In this case, in Africa, the examples are plural and diversified. According to recent investigations by the UNICEF, the number of children used by the terrorist group Boko-Haram in suicide attacks in Nigeria, Cameroon, Chad and Niger, mainly in the Lake Chad region increased considerably from 2014 to 2018. Let us still remember the abduction by Boko Haram of 276 high school girls from Chibok in northeastern Nigeria on the night of April 14 to 15, 2014. We cannot pass the military recruitment of children by the armed militia of the POLISARIO in the Tindouf camps in the South-West of Algeria and the recruitment of Yemeni children by the Houthies. The archives of humanity also inform us that in the Middle East, their presence is attested in the ranks of the rebel and governmental forces of the conflicts and tensions which take place in Syria, Afghanistan, Yemen, Iraq, etc. In Southeast Asia, they are found enlisted in Cambodia, Burma, the Philippines, etc. This is also a reality in Latin America in the ranks of paramilitary forces and criminal organizations located on the borders of the Amazon. If, according to official statistics from certain international organizations, there are still more than 300,000 child soldiers in the world, it must be recognized that the fate of children in conflict-prone and belligerent areas in the world is catastrophic and alarming.

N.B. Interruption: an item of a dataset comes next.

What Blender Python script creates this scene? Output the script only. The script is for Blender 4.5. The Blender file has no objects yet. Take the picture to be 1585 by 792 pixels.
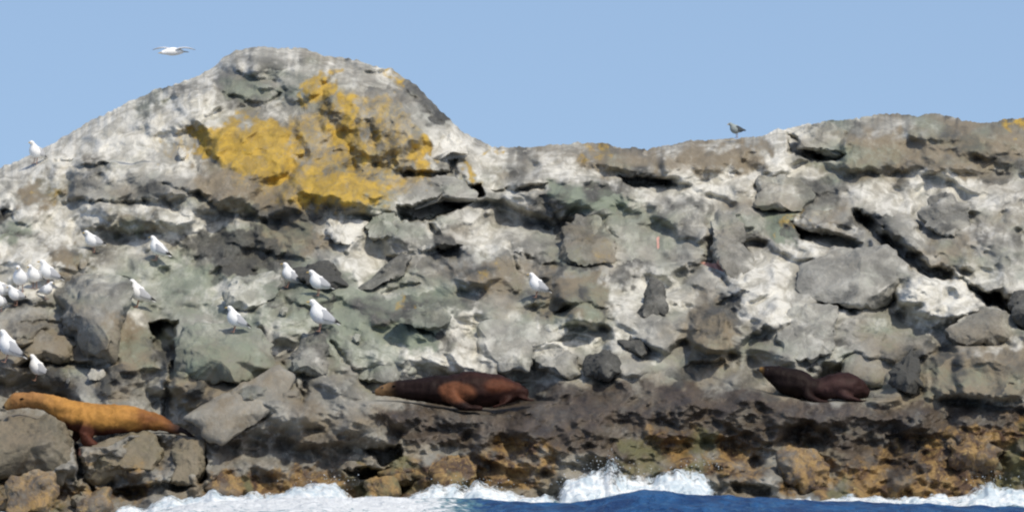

The International Research Center: Putting Prevention First !
The International Center for Research and Prevention on Child Soldiers in Dakhla positions itself in the world as a space for the circulation of knowledge, scholarly knowledge that generates ideas focused on action, pro-activity and defense of the protection of children associated with combat and located in conflict zones throughout Latin America, Europe, Southeast Asia East, the Middle East and Africa, places par excellence of the enlistment of child soldiers.
It is distinguished from provincialism, the stigmatization in ethnographic surveys of this scourge. It is a learned society open to the whole planet, to all researchers of different racial, religious and ethnic origins. The results of these researchers will be within the reach of the international community, policy makers who influence issues relating to the well-being of children at the local, regional, continental and planetary scales. The essential mission of this International Research Center is also part of the forward-looking and strategic vision evoked by the father of foresight, Gaston Berger in these terms: “To see far, wide, deep, take risks and save man” .
Yes, our mission is to take the risk and save the planet’s children from the claws of voracious criminal predators; to act in and on the world for their causes, their protection and defense in combat zones, their demobilization and their reintegration into society.
The Inaugural Conference:
The official launch of the IRC was marked by the inaugural conference, held in Dakhla on the 31st March 2022. It provided an overview of the situation of child soldiers, both in academic and policy terms. The pooling of theoretical and practical aspects relating to the problem of child soldiers will seek to create a momentum conducive to international mobilization, combining research actions and proposals in terms of public policy.
The preferred approach was to give a quantitative contextualization of the phenomenon, a presentation of the international legislation on the subject (from the 1989 Geneva Convention on the Rights of the Child to the 2017 Vancouver Principles), before providing insights based on case studies (Sahel and Rwanda).
The Conference now gives way to innovative initiatives, including the establishment of a system to effectively, fairly and efficiently address child soldier recruitment, protect victims and tackle the root causes of exploitation; and the dissemination of large-scale quantitative and qualitative data, including research on the African continent.
Fulfilling the mission to make the world by doing justice to children is now the philosophical matrix that Dakhla, a key African city at the crossroads of intense exchanges, will radiate from now on to the planet through the International research Center for Research on the Prevention of Child Soldiers.